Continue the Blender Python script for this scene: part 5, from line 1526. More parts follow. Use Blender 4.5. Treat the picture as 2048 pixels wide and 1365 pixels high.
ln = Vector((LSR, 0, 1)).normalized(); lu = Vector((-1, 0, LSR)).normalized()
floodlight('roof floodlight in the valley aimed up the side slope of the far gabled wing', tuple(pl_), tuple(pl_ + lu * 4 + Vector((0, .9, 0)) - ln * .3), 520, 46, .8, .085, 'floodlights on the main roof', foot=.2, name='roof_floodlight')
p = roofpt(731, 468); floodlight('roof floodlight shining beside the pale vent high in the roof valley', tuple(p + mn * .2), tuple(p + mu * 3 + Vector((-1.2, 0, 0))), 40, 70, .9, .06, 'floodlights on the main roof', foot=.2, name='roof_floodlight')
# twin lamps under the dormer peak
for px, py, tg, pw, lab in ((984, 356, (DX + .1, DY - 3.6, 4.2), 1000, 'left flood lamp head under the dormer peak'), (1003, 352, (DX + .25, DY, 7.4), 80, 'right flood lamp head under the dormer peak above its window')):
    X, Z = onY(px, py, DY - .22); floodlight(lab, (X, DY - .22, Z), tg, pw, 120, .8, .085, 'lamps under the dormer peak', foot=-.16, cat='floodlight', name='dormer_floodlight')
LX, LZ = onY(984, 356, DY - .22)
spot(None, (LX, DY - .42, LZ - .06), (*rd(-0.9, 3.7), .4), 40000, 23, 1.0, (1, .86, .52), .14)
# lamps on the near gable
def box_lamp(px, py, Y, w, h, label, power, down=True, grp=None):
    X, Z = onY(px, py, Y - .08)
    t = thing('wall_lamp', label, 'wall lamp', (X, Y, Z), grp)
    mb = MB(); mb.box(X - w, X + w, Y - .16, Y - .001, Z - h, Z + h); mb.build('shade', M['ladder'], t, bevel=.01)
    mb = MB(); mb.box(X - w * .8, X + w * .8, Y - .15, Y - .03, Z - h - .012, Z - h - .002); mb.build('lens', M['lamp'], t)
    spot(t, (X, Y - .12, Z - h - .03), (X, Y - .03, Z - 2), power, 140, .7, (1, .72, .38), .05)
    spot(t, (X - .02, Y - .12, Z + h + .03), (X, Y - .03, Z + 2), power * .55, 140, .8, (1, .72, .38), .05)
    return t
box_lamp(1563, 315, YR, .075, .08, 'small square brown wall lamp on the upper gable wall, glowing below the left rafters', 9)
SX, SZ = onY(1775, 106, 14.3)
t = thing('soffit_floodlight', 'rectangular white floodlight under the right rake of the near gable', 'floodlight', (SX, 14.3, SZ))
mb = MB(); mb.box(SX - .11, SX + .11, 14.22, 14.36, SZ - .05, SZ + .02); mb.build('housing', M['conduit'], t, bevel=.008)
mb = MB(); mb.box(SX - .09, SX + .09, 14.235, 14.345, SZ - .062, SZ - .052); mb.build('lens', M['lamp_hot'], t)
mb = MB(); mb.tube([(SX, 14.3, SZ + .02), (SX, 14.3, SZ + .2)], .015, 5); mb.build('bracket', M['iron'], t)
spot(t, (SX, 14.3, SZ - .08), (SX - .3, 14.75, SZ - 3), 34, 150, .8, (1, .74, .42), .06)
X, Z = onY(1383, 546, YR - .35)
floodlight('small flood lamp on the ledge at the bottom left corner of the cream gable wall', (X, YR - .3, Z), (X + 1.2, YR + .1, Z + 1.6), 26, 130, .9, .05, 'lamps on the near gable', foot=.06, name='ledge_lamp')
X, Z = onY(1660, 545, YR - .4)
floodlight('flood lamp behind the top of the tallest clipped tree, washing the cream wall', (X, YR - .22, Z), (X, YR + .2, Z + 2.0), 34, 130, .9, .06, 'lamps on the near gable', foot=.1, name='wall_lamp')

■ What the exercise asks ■
All of the material above needs to be retyped word for word.

■ Solution to this task ■
Continue the Blender Python script for this scene: part 5, from line 1526. More parts follow. Use Blender 4.5. Treat the picture as 2048 pixels wide and 1365 pixels high.
ln = Vector((LSR, 0, 1)).normalized(); lu = Vector((-1, 0, LSR)).normalized()
floodlight('roof floodlight in the valley aimed up the side slope of the far gabled wing', tuple(pl_), tuple(pl_ + lu * 4 + Vector((0, .9, 0)) - ln * .3), 520, 46, .8, .085, 'floodlights on the main roof', foot=.2, name='roof_floodlight')
p = roofpt(731, 468); floodlight('roof floodlight shining beside the pale vent high in the roof valley', tuple(p + mn * .2), tuple(p + mu * 3 + Vector((-1.2, 0, 0))), 40, 70, .9, .06, 'floodlights on the main roof', foot=.2, name='roof_floodlight')
# twin lamps under the dormer peak
for px, py, tg, pw, lab in ((984, 356, (DX + .1, DY - 3.6, 4.2), 1000, 'left flood lamp head under the dormer peak'), (1003, 352, (DX + .25, DY, 7.4), 80, 'right flood lamp head under the dormer peak above its window')):
    X, Z = onY(px, py, DY - .22); floodlight(lab, (X, DY - .22, Z), tg, pw, 120, .8, .085, 'lamps under the dormer peak', foot=-.16, cat='floodlight', name='dormer_floodlight')
LX, LZ = onY(984, 356, DY - .22)
spot(None, (LX, DY - .42, LZ - .06), (*rd(-0.9, 3.7), .4), 40000, 23, 1.0, (1, .86, .52), .14)
# lamps on the near gable
def box_lamp(px, py, Y, w, h, label, power, down=True, grp=None):
    X, Z = onY(px, py, Y - .08)
    t = thing('wall_lamp', label, 'wall lamp', (X, Y, Z), grp)
    mb = MB(); mb.box(X - w, X + w, Y - .16, Y - .001, Z - h, Z + h); mb.build('shade', M['ladder'], t, bevel=.01)
    mb = MB(); mb.box(X - w * .8, X + w * .8, Y - .15, Y - .03, Z - h - .012, Z - h - .002); mb.build('lens', M['lamp'], t)
    spot(t, (X, Y - .12, Z - h - .03), (X, Y - .03, Z - 2), power, 140, .7, (1, .72, .38), .05)
    spot(t, (X - .02, Y - .12, Z + h + .03), (X, Y - .03, Z + 2), power * .55, 140, .8, (1, .72, .38), .05)
    return t
box_lamp(1563, 315, YR, .075, .08, 'small square brown wall lamp on the upper gable wall, glowing below the left rafters', 9)
SX, SZ = onY(1775, 106, 14.3)
t = thing('soffit_floodlight', 'rectangular white floodlight under the right rake of the near gable', 'floodlight', (SX, 14.3, SZ))
mb = MB(); mb.box(SX - .11, SX + .11, 14.22, 14.36, SZ - .05, SZ + .02); mb.build('housing', M['conduit'], t, bevel=.008)
mb = MB(); mb.box(SX - .09, SX + .09, 14.235, 14.345, SZ - .062, SZ - .052); mb.build('lens', M['lamp_hot'], t)
mb = MB(); mb.tube([(SX, 14.3, SZ + .02), (SX, 14.3, SZ + .2)], .015, 5); mb.build('bracket', M['iron'], t)
spot(t, (SX, 14.3, SZ - .08), (SX - .3, 14.75, SZ - 3), 34, 150, .8, (1, .74, .42), .06)
X, Z = onY(1383, 546, YR - .35)
floodlight('small flood lamp on the ledge at the bottom left corner of the cream gable wall', (X, YR - .3, Z), (X + 1.2, YR + .1, Z + 1.6), 26, 130, .9, .05, 'lamps on the near gable', foot=.06, name='ledge_lamp')
X, Z = onY(1660, 545, YR - .4)
floodlight('flood lamp behind the top of the tallest clipped tree, washing the cream wall', (X, YR - .22, Z), (X, YR + .2, Z + 2.0), 34, 130, .9, .06, 'lamps on the near gable', foot=.1, name='wall_lamp')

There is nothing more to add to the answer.